Tau unabashedly makes a distinction between the rights of Maori organisations and the question of ethnicity. He has the law on his side. But the grumpy public, at least so far as the polls show, is not making the same distinction, and since the Orewa speech National has been happy - keen, even - to blur the two.
It's very strange that the foreshore debate isn't mentioned at all in the story, because it's there that the impression of a sympathy with the the present political centre-right would collapse. Read Tahu Potiki's unflinching speech on the issue to the Act Party's foreshore conference last October. It is about property rights, and on past form Ngai Tahu won't be shy about asserting its own. (Potiki also warns off any move on the Maori broadcast funding agency, Te Mangai Paho.)
Ngai Tahu's attitude to ethnicity, in so far as it is represented by Tau, ought not be a surprise either. It carried such a view through, for example, the endless Maori fisheries wrangle, insisting always that it wasn't about population, but property. It simply suits Ngai Tahu to decline to recognise a broader Maori identity. Its perspective is closer in many ways to that of iwi fundamentalists like Tariana Turia than it is to that of John Tamihere.
There's another irony here, in that Ngai Tahu, a rich organisation getting richer (and admirably so) would defend its right to continue to receive what Brash depicts as "special" treatment, while poor urban Maori - those in need - would be left to fend for themselves because they have been unfortunate enough to have lost their tribal affiliations.
Tau can brag that his tribe would never let a taniwha get in the way of a road. Yet it vigorously defends its right to govern use of and access to its sacred mountain, Aoraki Mt Cook, and demand, as this site puts it, "a degree of protection that transcends all other protected natural areas". I don't see a fundamental difference there.

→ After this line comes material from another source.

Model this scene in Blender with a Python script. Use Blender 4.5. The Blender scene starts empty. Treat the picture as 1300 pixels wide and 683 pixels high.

One more thing. The guilt-ridden Otago student Brash keeps talking about appears, so far as I can tell, to have gained his $1000 scholarship from Ngai Tahu, and not the taxpayer. (I can't see why, if he thought it was so wrong for him to get money he didn't need, the young man went to the trouble of applying for the scholarship in the first place.)
Anyway, happier things: I was struck by the fact that almost all the feedback about yesterday's consideration of The Lord of the Rings came from expatriate New Zealanders (many of them at American universities). Perhaps national pride is more keenly felt at a distance.
Closer to home, Andrew Llewellyn remembers going to school with Best Sound Oscar-winner Mike Hedges: "Even then he was always tinkering with amps and stuff. An Oscar-winning geek."
Yep. That's the point, to me. People like that, who always had something special going on, getting a chance to show it.
Anyway, I'm off to Wellington today, to record a couple of episodes of Off the Wire, do some interviews for a story on telecommunications infrastructure and buy a bit of tableware at Moore Wilson. See you up Courtenay Place later on, hey?